Bin Laden says he and his friends continued listening to the radio, and soon, "they announced that another plane had hit the World Trade Center. The brothers who heard the news were overjoyed by it."

According to the tape, bin Laden also told associates that some of the Sept. 11 hijackers did not know about the details of their mission until just before they boarded the planes.

"The brothers, who conducted the operation, all they knew was that they have a martyrdom operation and we asked each of them to go to America but they didn't know anything about the operation, not even one letter," he said, according to the translation of bin Laden's remarks. "But they were trained and we did not reveal the operation to them until they are there and just before they boarded the planes."

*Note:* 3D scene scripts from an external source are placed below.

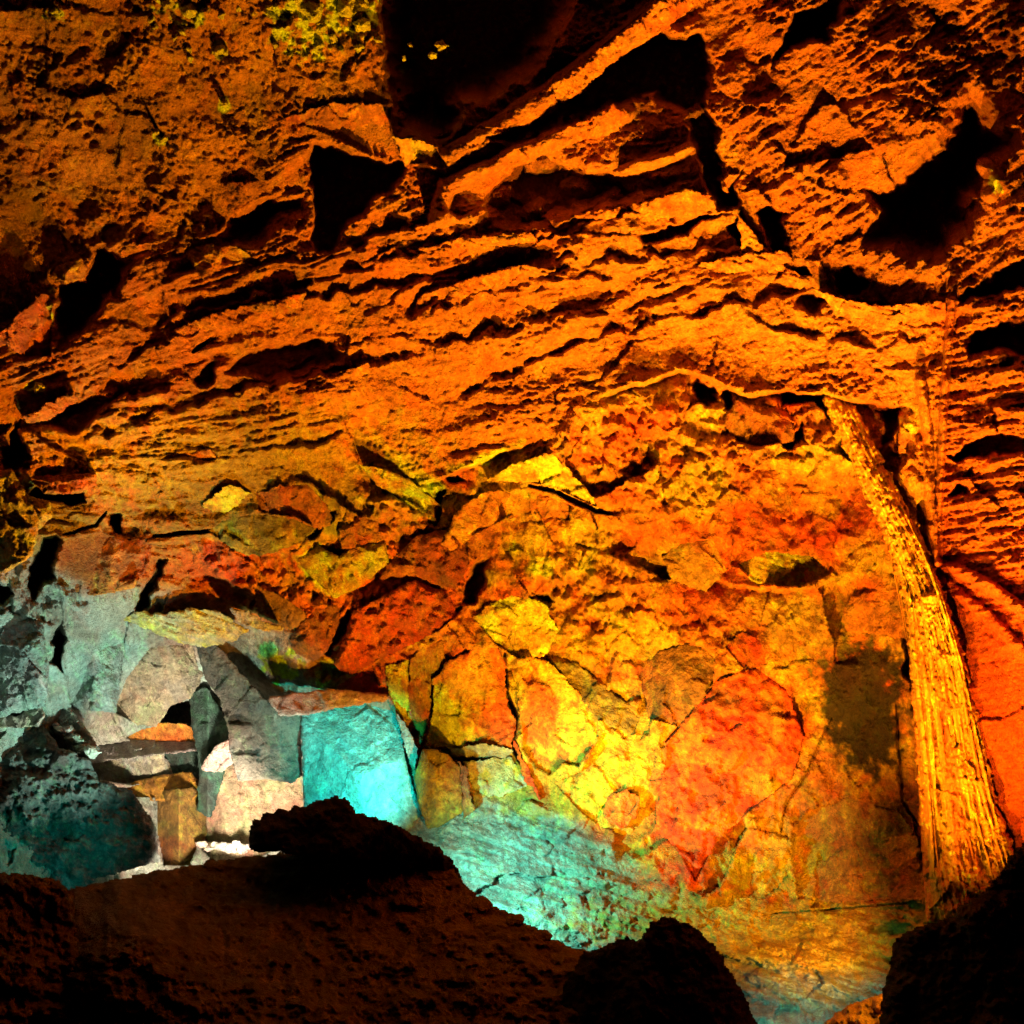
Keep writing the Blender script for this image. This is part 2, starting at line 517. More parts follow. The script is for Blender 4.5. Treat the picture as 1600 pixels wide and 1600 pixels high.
def lip_over(pts, h=.3, above=60, back=.5, below=70, wob=.5):
    """the lower edge of a hanging sheet: proud above, hollow below"""
    w = win(pts, max(below, above) * 6)
    d, side, run, L = seg_dist(XX[w] + WX[w] * wob, YY[w] + WY[w] * wob, pts, False)
    end = sstep(0, 50, run) * sstep(0, 50, L - run)
    up = side < 0
    f = np.where(up, h * np.exp(-d / above), np.where(d < 6, h - (h + back) * d / 6, -back * np.exp(-(d - 6) / below)))
    OFF[w] += f * end


def rib(pts, width, h, wob=.4):
    w = win(pts, width * 2)
    d = seg_dist(XX[w] + WX[w] * wob, YY[w] + WY[w] * wob, pts, False)[0]
    OFF[w] += h * np.sqrt(np.clip(1 - (d / width) ** 2, 0, 1))


def crack(pts, width=3.0, depth=.4, wob=.25):
    w = win(pts, width * 3 + 8)
    d, side, run, L = seg_dist(XX[w] + WX[w] * wob, YY[w] + WY[w] * wob, pts, False)
    ww = width * (.35 + .65 * np.sin(np.pi * np.clip(run / L, 0, 1)) ** .5)
    OFF[w] -= depth * sstep(1.0, .2, d / ww)


for pts, dep, soft in [
    ([(590, -400), (585, 60), (600, 125), (612, 160), (617, 212), (690, 225), (735, 188), (728, 165), (765, 155), (830, 125), (875, 60), (895, 20), (940, -30), (960, -400)], 9.0, 60),
    ([(482, 222), (530, 222), (580, 246), (628, 252), (632, 275), (560, 345), (520, 395), (490, 398), (485, 300), (476, 260)], 2.2, 16),
    ([(335, 368), (370, 320), (430, 300), (478, 300), (482, 330), (440, 365), (400, 392), (345, 386)], 1.0, 40),
    ([(85, 440), (130, 437), (140, 390), (170, 382), (210, 405), (190, 460), (150, 500), (125, 530), (85, 560)], 1.4, 26),
    ([(950, 85), (1010, 50), (1090, 45), (1112, 60), (1115, 120), (1095, 200), (1070, 180), (1020, 155), (960, 165), (930, 180), (860, 205), (800, 225), (750, 225), (850, 170), (900, 135)], 2.2, 20),
    ([(1070, 190), (1100, 150), (1130, 200), (1125, 240), (1140, 300), (1160, 260), (1155, 330), (1120, 330), (1095, 280), (1080, 230)], 1.4, 14),
    ([(1205, 105), (1215, 60), (1240, 20), (1280, -4), (1320, -10), (1312, 40), (1290, 70), (1240, 78), (1212, 108)], 1.6, 22),
    ([(1335, 395), (1355, 340), (1350, 300), (1400, 270), (1450, 230), (1480, 170), (1515, 120), (1550, 165), (1565, 190), (1597, 195), (1600, 240), (1570, 255), (1556, 300), (1535, 320),
      (1525, 360), (1480, 410), (1430, 420), (1390, 400)], 2.6, 60),
    ([(1180, 340), (1200, 312), (1225, 330), (1237, 390), (1220, 425), (1200, 390)], 1.0, 14),
    ([(1138, 350), (1160, 325), (1174, 350), (1165, 397), (1145, 388)], .8, 10),
    ([(1490, 470), (1530, 440), (1600, 400), (1700, 400), (1700, 440), (1560, 455), (1500, 478)], 1.0, 12),
    ([(1503, 545), (1520, 515), (1560, 500), (1700, 495), (1700, 555), (1560, 555), (1510, 562)], 1.3, 20),
    ([(1475, 717), (1500, 700), (1535, 680), (1600, 680), (1700, 690), (1700, 716), (1560, 712), (1500, 722)], .9, 10),
    ([(1473, 768), (1500, 750), (1518, 755), (1510, 778)], .7, 10),
    ([(745, 330), (760, 290), (800, 240), (850, 225), (900, 250), (1000, 265), (1060, 270), (1080, 300), (1000, 322), (900, 340), (840, 360), (780, 356)], .75, 40),
    ([(990, 372), (1040, 350), (1100, 333), (1150, 330), (1100, 348), (1050, 377), (1010, 384)], .6, 9),
    ([(1235, 475), (1270, 455), (1300, 480), (1250, 490)], .4, 10), ([(1295, 432), (1330, 415), (1358, 440), (1350, 462), (1308, 458)], .8, 12),
    ([(1220, 430), (1260, 415), (1272, 430), (1230, 447)], .5, 9),
    ([(345, 577), (400, 540), (450, 530), (520, 535), (548, 552), (500, 577), (440, 592), (380, 592)], .5, 14),
    ([(298, 587), (330, 560), (343, 565), (341, 592), (310, 607)], .6, 10),
    ([(615, 482), (640, 450), (700, 420), (760, 400), (830, 388), (903, 384), (905, 402), (850, 422), (770, 442), (690, 472), (640, 502)], .34, 22),
    ([(40, 650), (100, 625), (170, 615), (205, 610), (180, 638), (120, 682), (90, 680), (60, 667)], .5, 14),
    ([(18, 670), (35, 655), (42, 700), (48, 720), (30, 742), (8, 738), (-5, 700)], 1.2, 12),
    ([(43, 767), (70, 758), (75, 771), (135, 769), (139, 792), (100, 797), (80, 782), (43, 782)], 1.3, 9),
    ([(38, 890), (60, 840), (95, 833), (107, 845), (92, 870), (87, 900), (57, 937), (43, 937)], 1.4, 14),
    ([(158, 805), (190, 798), (197, 840), (185, 848), (165, 822)], 1.0, 10),
    ([(205, 947), (230, 900), (243, 870), (267, 868), (247, 900), (237, 940), (215, 957)], .9, 9),
    ([(1078, 600), (1095, 588), (1122, 600), (1117, 632), (1085, 632)], 1.0, 9), ([(1120, 617), (1140, 608), (1152, 642), (1125, 642)], .8, 8),
    ([(1218, 613), (1290, 608), (1302, 640), (1312, 662), (1290, 652), (1270, 632), (1240, 632), (1223, 642)], 1.0, 9),
    ([(1213, 692), (1255, 658), (1264, 692), (1230, 707)], .8, 9), ([(1370, 640), (1400, 628), (1422, 640), (1387, 690), (1370, 722), (1373, 670)], .8, 9),
    ([(540, 943), (554, 950), (537, 1000), (520, 1027), (508, 1020), (520, 985)], .9, 7),
    ([(713, 942), (740, 880), (767, 868), (762, 912), (745, 942), (725, 952)], 1.0, 9), ([(823, 920), (850, 923), (872, 947), (850, 947)], .6, 8),
    ([(683, 765), (692, 770), (694, 800), (682, 827), (678, 800)], .8, 6),
    ([(74, 1000), (95, 960), (102, 1000), (100, 1052), (78, 1042)], 1.2, 9), ([(1410, 920), (1422, 930), (1427, 1040), (1430, 1172), (1418, 1100), (1408, 1010)], .6, 6),
    ([(465, 835), (500, 800), (530, 790), (520, 815), (485, 850)], .6, 10), ([(690, 745), (720, 740), (735, 752), (700, 760)], .6, 7),
    ([(-30, 900), (15, 905), (25, 930), (0, 950), (-30, 950)], 1.0, 12), ([(570, 728), (590, 712), (585, 725)], .4, 4),
]:
    pocket(pts, dep, soft)

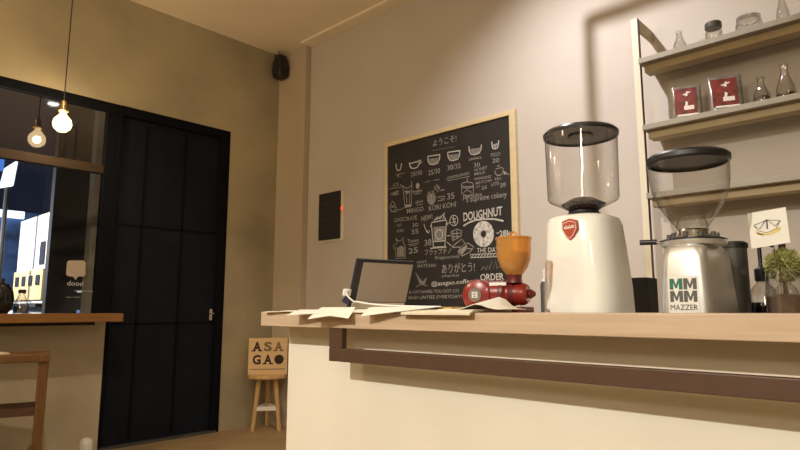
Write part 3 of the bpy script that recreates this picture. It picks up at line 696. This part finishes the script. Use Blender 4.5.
# ============================================================ TABLET
Pl, Pr = Vector((1.165,1.300,0)), Vector((1.352,1.258,0))
d = (Pr-Pl).normalized(); nrm = Vector((d.y,-d.x,0)); 
if nrm.y > 0: nrm = -nrm
upv = (Vector((0,0,1))*.147 + Vector((.0,-.042,0))).normalized()
zv = d.cross(upv).normalized(); W = (Pr-Pl).length; Ht = .150
tb = thing('tablet', 'tablet with taupe cover and black edge leaning on the ledge', 'tablet', (1.26, 1.29, 1.054))
Tt = basis(Pl+Vector((0,0,1.060))-Vector(tb.location), d, upv, zv)
if (Tt.to_3x3() @ Vector((0,0,1))).y > 0: sgn = -1
else: sgn = 1
f = MB(); f.box(-.004, W+.004, -.004, Ht+.004, -.006, .006, Tt, bev=.003); f.build('case', M['black'], tb)
f = MB(); f.box(.017, W, .026, Ht-.006, .006*sgn, .0075*sgn, Tt); f.build('cover', M['taupe'], tb)
f = MB(); f.box(.005, W-.005, -.004, .024, .007*sgn, .0105*sgn, Tt); f.build('lower_strip', P('pale_strip', (.66,.56,.46), .5), tb)
f = MB(); f.prism([(0,0),(.09,0),(.085,.006),(.02,.10),(.012,.10)], .16, Tt @ basis((.03,.0,-.008*sgn), (0,0,-1*sgn), (0,1,0), (1*sgn,0,0)))
f.build('stand', M['black'], tb)
# white cable
pc = Tt @ Vector((-.004, .052, 0)) + Vector(tb.location)
f = MB()
cps = [pc+Vector((.002,0,0)), pc+Vector((-.012,-.006,.006)), pc+Vector((-.024,-.012,-.006)), pc+Vector((-.018,-.035,-.026)), Vector((1.14,1.235,1.083)), Vector((1.15,1.17,1.075)), Vector((1.16,1.07,1.070)), Vector((1.20,.98,1.068))]
def smooth_pts(ps, n=6):
    out = []
    for i in range(len(ps)-1):
        a, b, c, e = ps[max(i-1,0)], ps[i], ps[i+1], ps[min(i+2,len(ps)-1)]
        for k in range(n):
            s = k/n; out.append(.5*((2*b)+(c-a)*s+(2*a-5*b+4*c-e)*s*s+(3*b-a-3*c+e)*s**3))
    return out+[ps[-1]]
cable = thing('charging_cable', 'white charging cable plugged into the left edge of the tablet', 'cable', (1.15, 1.2, 1.07))
f.tube([p-cable.location for p in smooth_pts(cps)], .0024, 8); f.build('cord', M['white'], cable, smooth=60)
f = MB(); f.box(-.026, -.003, .042, .062, -.006, .006, Tt, bev=.003)
o = f.build('plug', M['white'], cable); o.location = Vector(tb.location)-Vector(cable.location)

# ============================================================ PAPERS on the ledge
def sheet(name, label, cx, cy, w, dpt, rz, z, th, mat, cat, group, droop=.8, curl=None, tilt=0, up=False):
    """w along y, dpt along x; the part past the ledge front droops"""
    t = MB(); nx, ny = 10, 10; top = []; bot = []
    ca, sa = math.cos(rz), math.sin(rz)
    for lay, store in ((th, top), (0, bot)):
        for i in range(nx+1):
            row = []
            for j in range(ny+1):
                a = (i/nx-.5)*dpt; b = (j/ny-.5)*w
                x = cx+a*ca-b*sa; y = cy+a*sa+b*ca
                zz = z+lay+tilt*(y-cy)
                if x < 1.1: zz -= droop*(1.1-x)+2*(1.1-x)**2
                if curl and (x < 1.1 or up): zz += curl(i/nx, j/ny)
                row.append(t.b.verts.new((x-cx, y-cy, zz-z)))
            store.append(row)
    for i in range(nx):
        for j in range(ny):
            t.b.faces.new([top[i][j], top[i+1][j], top[i+1][j+1], top[i][j+1]])
            t.b.faces.new([bot[i][j], bot[i][j+1], bot[i+1][j+1], bot[i+1][j]])
    for i in range(nx):
        for j in (0, ny): t.b.faces.new([top[i][j], top[i+1][j], bot[i+1][j], bot[i][j]])
    for j in range(ny):
        for i in (0, nx): t.b.faces.new([top[i][j], top[i][j+1], bot[i][j+1], bot[i][j]])
    o = t.build(name, M[mat], smooth=40); o.location = (cx, cy, z)
    return tag(o, label, cat, group)
G = 'loose papers along the ledge'
sheet('leaflet', 'leftmost cream leaflet at the left end of the oak ledge', 1.185, 1.53, .17, .19, .10, 1.0550, .0012, 'cream', 'leaflet', G, .1)
sheet('leaflet', 'second cream leaflet from the left end of the ledge', 1.180, 1.44, .16, .19, -.06, 1.0575, .0012, 'paper', 'leaflet', G, .15)
sheet('leaflet', 'leaflet just left of the tablet foot, lapping over its neighbour', 1.108, 1.365, .15, .10, .12, 1.0600, .0015, 'paper', 'leaflet', G, .2)
sheet('leaflet', 'white leaflet drooping over the ledge edge below the tablet corner', 1.106, 1.270, .14, .10, .2, 1.0665, .0015, 'paper', 'leaflet', G, .45, curl=lambda i, j: -.010*max(0, .4-i)*max(0, .45-j)*8)
sheet('notepad', 'thick cream notepad below the middle of the tablet', 1.180, 1.145, .20, .18, -.05, 1.0560, .006, 'paper', 'notepad', G, .3)
sheet('card_stack', 'yellow edged card stack beneath the chalkboard corner', 1.215, 1.02, .24, .16, .03, 1.0615, .0045, 'kraft', 'card stack', G, .2)
sheet('leaflet', 'long leaflet on top of the yellow edged cards', 1.165, 1.04, .22, .17, .16, 1.0665, .0015, 'paper', 'leaflet', G, .55)
sheet('notepad', 'cream notepad sagging over the ledge in front of the red grinder', 1.165, .905, .21, .17, .0, 1.0565, .005, 'cream', 'notepad', G, .35)
sheet('leaflet', 'curled white leaflet peaking in front of the red grinder', 1.165, .83, .17, .13, .15, 1.0610, .0012, 'paper', 'leaflet', G, .4, up=True, curl=lambda i, j: .030*math.exp(-((j-.38)/.16)**2)*(.4+.6*i))

# ============================================================ THINGS ON THE WORKTOP BEHIND
t = thing('storage_box', 'black open box standing behind the white grinder', 'box', (1.80, .69, .88))
f = MB(); f.box(-.04,.04,-.028,.036,0,.275, bev=.004); f.build('body', M['softblack'], t)
f = MB(); f.prism([(0,0),(.02,0),(.004,.06)], .03, basis((-.04,.045,.22),(0,-1,0),(0,0,1),(1,0,0))); f.build('flap', M['softblack'], t)
t = thing('syrup_bottle', 'slim white topped dark bottle left of the white grinder', 'bottle', (1.78, .998, .88))
f = MB(); f.lathe([(.022,0),(.023,.01),(.023,.265),(.018,.275)], 28); f.build('body', M['grey'], t, smooth=30)
f = MB(); f.lathe([(.019,.27),(.019,.275),(.014,.282),(.014,.315),(.0,.317)], 24); f.build('cap', M['white'], t, smooth=30)

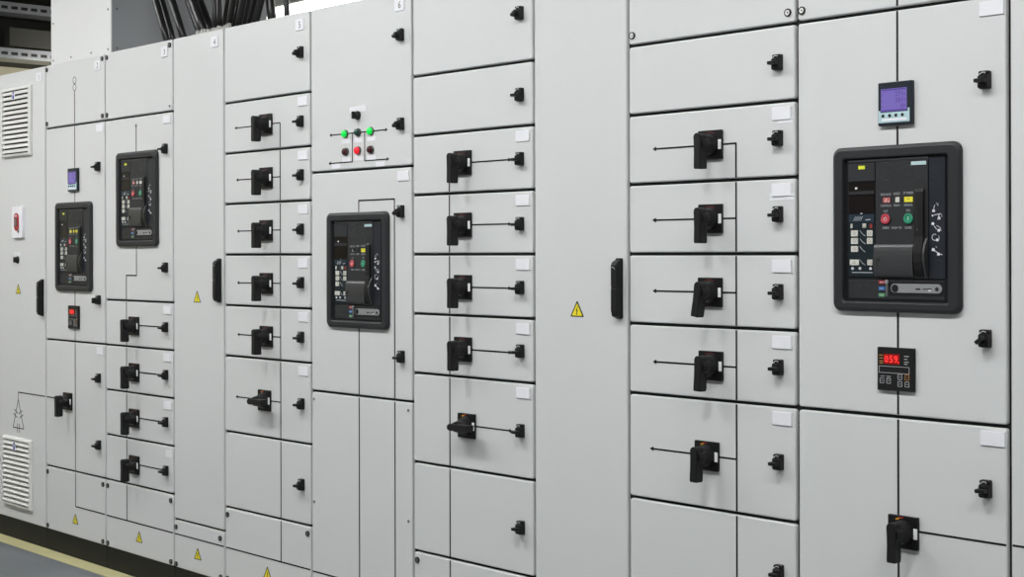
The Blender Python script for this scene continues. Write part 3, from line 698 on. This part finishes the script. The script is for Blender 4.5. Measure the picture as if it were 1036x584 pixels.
def luminaire(x0, x1, y, z, m, label, name='ceiling_light', h=70, w=160, group=None, dh=.55):
    t = thing(name, label, 'light', (x0+x1)/2, z, p=-y, group=group)
    b = MB(); b.box(x0-(15 if dh < .6 else 0), x1+15, -y-w/2-(8 if dh < .6 else 0), -y+w/2+8, z+h*dh, z+h, M['housing']); obj('housing', b, t, (x0+x1)/2, z, -y)
    b = MB(); b.box(x0, x1, -y-w/2, -y+w/2, z, z+h*dh, m); obj('diffuser', b, t, (x0+x1)/2, z, -y)
    return t
luminaire(-640, 3400, 1500, 2535, M['tubeb'], 'bright fluorescent light strip glowing behind the cabinets and cables', h=145, w=60, dh=.92)
luminaire(-1990, -1930, 1750, 2440, M['wallfill'], 'added unseen light behind the duct at the left', h=60, w=900, dh=.6)  # added out of view to brighten the beige left wall
for k, y in enumerate((-1750,)):
    for j, x0 in enumerate((-2500, -300, 1900, 4100, 6300)):
        luminaire(x0+50, x0+1150, y, 3220, M['tube'], 'ceiling light over the aisle in front of the cabinets', group='ceiling lights over the aisle', h=80, w=300, dh=.03)

# ------------------------------------------------------------------ camera, world, view
cam = bpy.data.cameras.new('camera'); co = bpy.data.objects.new('camera', cam); COL.objects.link(co)
f, yaw, roll = 1523.69, 0.8334, 0.0024
cam.sensor_fit = 'HORIZONTAL'; cam.sensor_width = 36; cam.lens = f*36/1036; cam.shift_x = 0; cam.shift_y = -35.84/1036
co.matrix_world = Matrix.Translation((6.7926, -3.1759, 1.3035+ZB/1000)) @ Matrix.Rotation(yaw, 4, 'Z') @ Matrix.Rotation(PI/2, 4, 'X') @ Matrix.Rotation(-roll, 4, 'Z')
cam.clip_start = 0.05
scene.camera = co
w = bpy.data.worlds.new('world'); scene.world = w; w.use_nodes = True
bg = w.node_tree.nodes['Background']; bg.inputs['Color'].default_value = (1.0, 0.975, 0.92, 1); bg.inputs['Strength'].default_value = 0.30
vs = scene.view_settings; vs.view_transform = 'Standard'; vs.look = 'None'; vs.exposure = -0.05; vs.gamma = 1.0; vs.use_curve_mapping = False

On the tape, bin Laden also confirms what U.S. officials have believed about Mohamed Atta, who is thought to have piloted American Airlines Flight 11 when it hit the World Trade Center — that he was the ringleader of the 19 hijackers. "Mohamed [Atta] from the Egyptian family was in charge of the group," bin Laden is quoted as saying.

At the White House on Thursday, spokesman Ari Fleischer said President Bush "has known all along that Osama bin Laden was behind this. It came as no surprise to the president," he said.

As the U.S. bombing campaign in Afghanistan continues, bin Laden is still on the run. A $25 million reward has been posted for information leading to his capture. "We think he's in Afghanistan. We are chasing him. He is hiding. He does not want us to know where he is," Rumsfeld said.